O Lar de Santo António em Santarém acolhe meninas desfavorecidas há 150 anos

Maria Emília Rufino é presidente do Lar de Santo António, mais conhecido como Lar das Raparigas, desde 2007 e espera que este seja o seu último mandato, pois defende a renovação das equipas. A professora aposentada explica que antigamente as crianças e jovens são encaminhadas sobretudo por situações de violência ou desestruturação familiar. A instituição está a celebrar século e meio de existência e já não é só um lar para meninas, cuidando também de grupos de irmãos

Quais são as principais diferenças das causas para a institucionalização das jovens no lar relativamente há algumas décadas?

Antigamente vinham mais crianças órfãs e por questões de pobreza. Não havia Segurança Social nessa altura. Li várias actas antigas desta instituição e normalmente vinham a pedido das famílias, porque não podiam ter as filhas em casa, não havia dinheiro para as criar. Hoje já não é a pobreza que faz com que as crianças venham.

Deve-se a quê?

Hoje é mais a desestruturação familiar, a necessidade de proteger as crianças de vários factores, como a violência. Por vezes, também há alguma incapacidade da família em lidar com as crianças. Actualmente a entrada depende da Segurança Social, das CPCJ e dos tribunais. Nenhuma criança vem para cá que não tenha tido uma equipa que previamente estudou o problema e que optou por esta solução, normalmente com o apoio da família.

Quais são os principais traumas de algumas crianças e jovens?

Todos os pais gostam dos filhos. Uns demonstram melhor esse amor do que outros. É muito complicado definir. O que tenho sentido ao longo dos anos é que quem sai daqui com sucesso são crianças que, apesar de tudo, se sentem amadas pelos familiares. Se não se sentirem amadas é muito complicado.

Há crianças amadas pela família que precisam de ser institucionalizadas?

Tivemos um caso em que a mãe morreu e o pai ficou sozinho com os filhos e não tinha qualquer apoio de retaguarda familiar. Por isso, até foi o pai que pediu ajuda. Saber pedir ajuda quando é preciso é um acto de amor.

As crianças devem vir para as instituições o mais cedo possível...

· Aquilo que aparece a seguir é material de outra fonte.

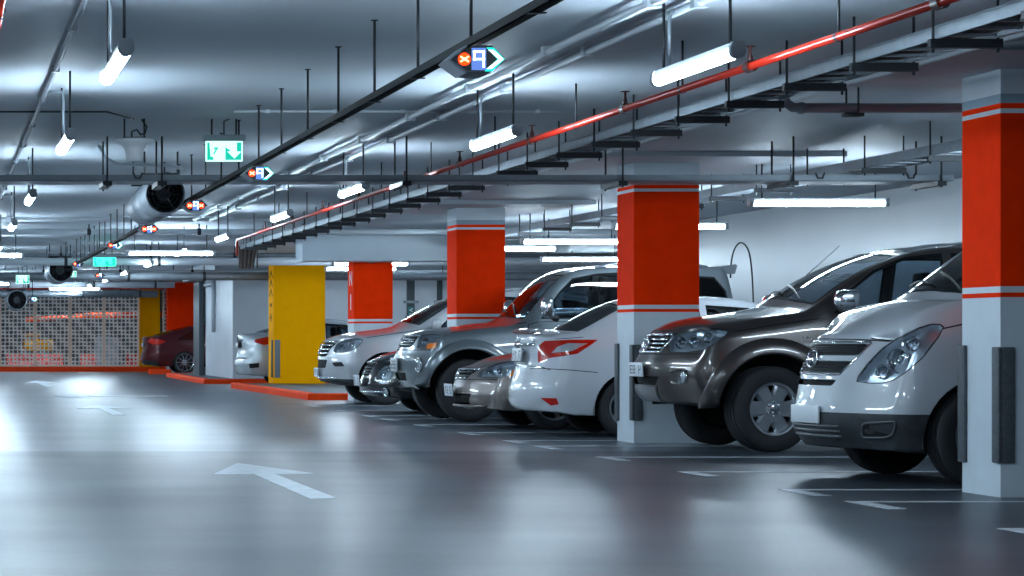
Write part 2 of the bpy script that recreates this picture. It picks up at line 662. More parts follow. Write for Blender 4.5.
        for (sx, ys) in c['rows']:
            for y in ys:
                b = bmesh.new()
                zs = c.get('zs', .62)
                bx(b, sx, sx + .5, y - .25, y + .25, zs - .14, zs, bev=.05)
                vs = bx(b, sx + .46, sx + .58, y - .24, y + .24, zs - .05, zs + .56, bev=.05)
                fix(b)
                for v in b.verts:
                    if v.co.z > zs + .02:
                        v.co.x += (v.co.z - zs) * .28
                st = mesh_obj('car_seat', b, DARKIN, self.root, autosmooth=40)
                b = bmesh.new()
                bx(b, sx + .60, sx + .69, y - .14, y + .14, zs + .60, zs + .80, bev=.035)
                for k in (-.06, .06):
                    tube(b, [(sx + .63, y + k, zs + .5), (sx + .645, y + k, zs + .64)], .007, 6)
                fix(b)
                mesh_obj('headrest', b, DARKIN, st, autosmooth=40)
        b = bmesh.new()
        sx = c['rows'][0][0]
        cy = c['rows'][0][1][0 if c.get('lhd', True) else -1]
        pts = [(sx - .12 + .07 * math.cos(t) , cy + .185 * math.sin(t), c.get('zs', .62) + .20 + .17 * math.cos(t)) for t in [2 * PI * k / 24 for k in range(24)]]
        tube(b, pts, .015, 6, closed=True)
        tube(b, [pts[0], pts[12]], .012, 6); tube(b, [pts[6], pts[18]], .012, 6)
        fix(b)
        mesh_obj('steering_wheel', b, DARKIN, self.root)

    def plate(self, c, ry=0., w=.46, h=.115, chars='', back=False, ink=None):
        """number plate, dark strokes on white, facing -x (or +x when back)"""
        b = bmesh.new()
        bx(b, -.007, .007, -w / 2, w / 2, -h / 2, h / 2, bev=.004)
        fix(b)
        p = mesh_obj('number_plate', b, PLATE, self.root, autosmooth=30)
        p.location = c; p.rotation_euler = (0, ry, PI if back else 0)
        if chars:
            b = bmesh.new()
            glyphs(b, chars, lambda u, v, t: (-.0075 - t, u, v), w * .84, h * .6, .0015)
            fix(b)
            mesh_obj('plate_lettering', b, PLATEINK, p, smooth=False)
        return p

    def mirror(self, c, size, m, side_arm=.12):
        """wing mirrors on both sides; c = centre of the near one"""
        for sd in (-1, 1):
            b = bmesh.new()
            lx, ly, lz = size
            bmesh.ops.create_uvsphere(b, u_segments=20, v_segments=12, radius=.5)
            for v in b.verts:
                x, y, z = v.co * 2
                q = lambda a: math.copysign(abs(a)**.62, a)
                v.co = Vector((q(x) * lx * .5, q(y) * ly * .5, q(z) * lz * .5))
                if v.co.x > lx * .22:
                    v.co.x = lx * .22
                v.co.y += 0
            bmesh.ops.transform(b, matrix=Matrix.Translation((c[0], -sd * c[1], c[2])), verts=b.verts[:])
            mo = mesh_obj('wing_mirror', b, m, self.root)
            b = bmesh.new()
            yy = -sd * c[1]
            tube(b, [(c[0] + .02, yy + (-sd) * -ly * .3, c[2] - lz * .42), (c[0] + .03, yy - (-sd) * (ly * .5 + side_arm * .6), c[2] - lz * .55), (c[0] + .05, yy - (-sd) * (ly * .5 + side_arm), c[2] - lz * .55)], [.03, .035, .045], 8)
            fix(b)
            mesh_obj('mirror_arm', b, BLACK, mo)
            b = bmesh.new()
            bx(b, c[0] + lx * .215, c[0] + lx * .24, yy - ly * .42, yy + ly * .42, c[2] - lz * .40, c[2] + lz * .40)
            fix(b)
            mesh_obj('mirror_glass', b, CHROME, mo, smooth=False)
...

Há casos em que seria preferível as crianças terem vindo mais cedo. Há uns anos recebemos uma jovem sinalizada desde muito cedo. Emocionalmente havia já uma grande instabilidade e aí é sempre difícil. Ela poderia ter sido acompanhada mais cedo e seria mais fácil ajudá-la. Quanto mais tarde vêm, mais mágoas e instabilidade essas meninas sofrem e torna-se mais difícil reabilitá-las. Neste caso, era uma menina com uma capacidade intelectual muito boa, que foi prejudicada pela falta de estrutura familiar.

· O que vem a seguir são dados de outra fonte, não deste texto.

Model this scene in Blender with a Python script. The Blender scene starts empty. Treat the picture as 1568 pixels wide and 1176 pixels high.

Como se poderia resolver estes casos mais complicados?

É preferível ser feita uma intervenção mais cedo. Tentar trabalhar as famílias a partir daí. O nosso trabalho não é afastar as famílias, só em casos de violência. De resto, o nosso papel é trabalhar com as famílias para se reconstituírem e melhorarem processos.

Ainda existe estigma por serem crianças e jovens institucionalizados?

Ainda existe. Tentamos, o mais possível, que não exista e estão integrados nas escolas. O problema é que, por vezes, as escolas até dão protecção excessiva. Gostaríamos que fossem tratados tão normalmente quanto possível. Nem sempre acontece.

Como se combate esse estigma?

É difícil. Houve situações que até eu própria levei algum tempo a perceber.

Como por exemplo?

As jovens dizem que estão no colégio e não num lar. É uma forma de se protegerem. Tentamos amenizar a situação. Mostrar que são acolhidas e cuidadas mas não proteger em demasia e não as apresentar como meninas de lar como acontecia antigamente.

Estas instituições deveriam ser mais valorizadas?

Confesso que me sinto muito magoada e incomoda-me quando ouço falar das instituições como o pior de tudo. As instituições são da sociedade civil, são um modo da sociedade civil mostrar que se preocupa com os seus membros mais frágeis. Quem está no terreno pode errar, certamente que erra, mais do que deseja. Mas qual é o pai ou mãe que não erra? A nossa intenção é ajudar. Estas casas têm experiência de muitos anos e isso deve ser valorizado.

“Estas casas acarretam muita responsabilidade”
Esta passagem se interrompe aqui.